Tony Blair came to have a grudging respect and grew to like Rupert Murdoch, the ‘enigmatic’chief executive of News Corporation.
The former Prime Minster revealed in his memoirs, published today, a brief glimpse of his relationship with Murdoch – the world’s most powerful media mogul and owner of some of the biggest newspapers in the UK.
‘I thought Rupert an enigma, and the more I knew of him, the more I thought it so,’Blair revealed.
‘In the end – and I’m aware of the shrieks of disbelief as I write this – I came to have a grudging respect and even liking for him.
‘He was hard, no doubt. He was right wing. I did not share his attitude in Europe, social policy or on issues such as gay rights, but there were two points of connection: he was an outsider, and he had balls.

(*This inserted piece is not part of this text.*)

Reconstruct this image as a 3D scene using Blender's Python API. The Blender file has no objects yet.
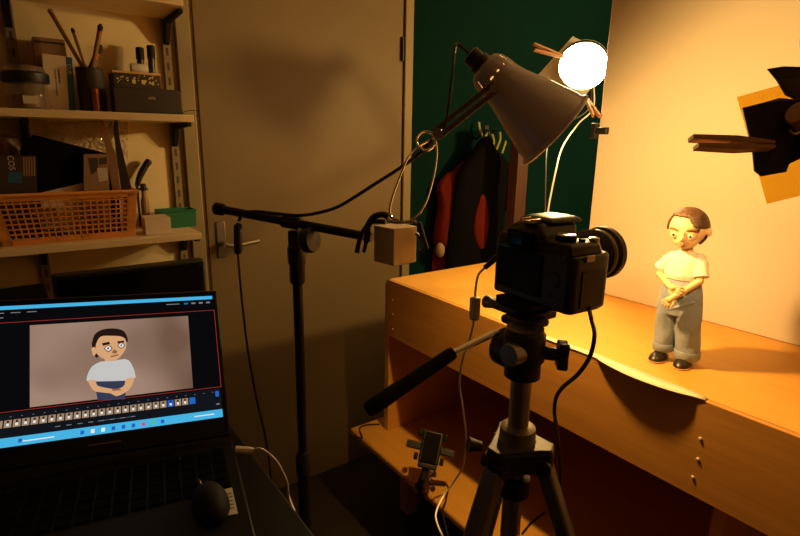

‘The ‘outsider’ thing was crucial to understanding him. He remained both immensely powerful and, at certain quite elemental points, anti-establishment.
‘He would admire Mrs Thatcher, but not necessarily the Tory party with all its baggage, airs and graces. That gave me something to work with.”
In the memoir – titled Tony Blair: A Journey – Blair recounts the episode when as opposition leader in 1995 he travelled to Australia to address, at Murdoch’s invitation, the News Corporation conference on Hayman Island.
He travelled to the event in the company of the then Australian Prime Minister Paul Keating.
Blair says that Keating told him ‘he thought Rupert a bastard, but one you could deal with’but prior to the visit his desire to attend had to be kept ‘very quiet indeed”.
Blair said his parliamentary private secretary Bruce Grocott was “aghast” at the decision.
‘If I had told him that I had a friend called Faust and he had cut this really great deal with some bloke called Satan, it couldn’t have gone down worse,’Blair wrote.
‘I also knew that Neil Kinnock would hate it and feel, understandably, betrayed. The Sun had been vicious beyond vicious to him, and as a result had achieved demon status for party activists.
‘People would be horrified [that he was speaking at the conference]. On the other hand, as I said to Alastair [Campbell], not to go was to say carry on and do your worst, and we knew their worst was very bad indeed. No, you sat down to sup; or not. So we did.”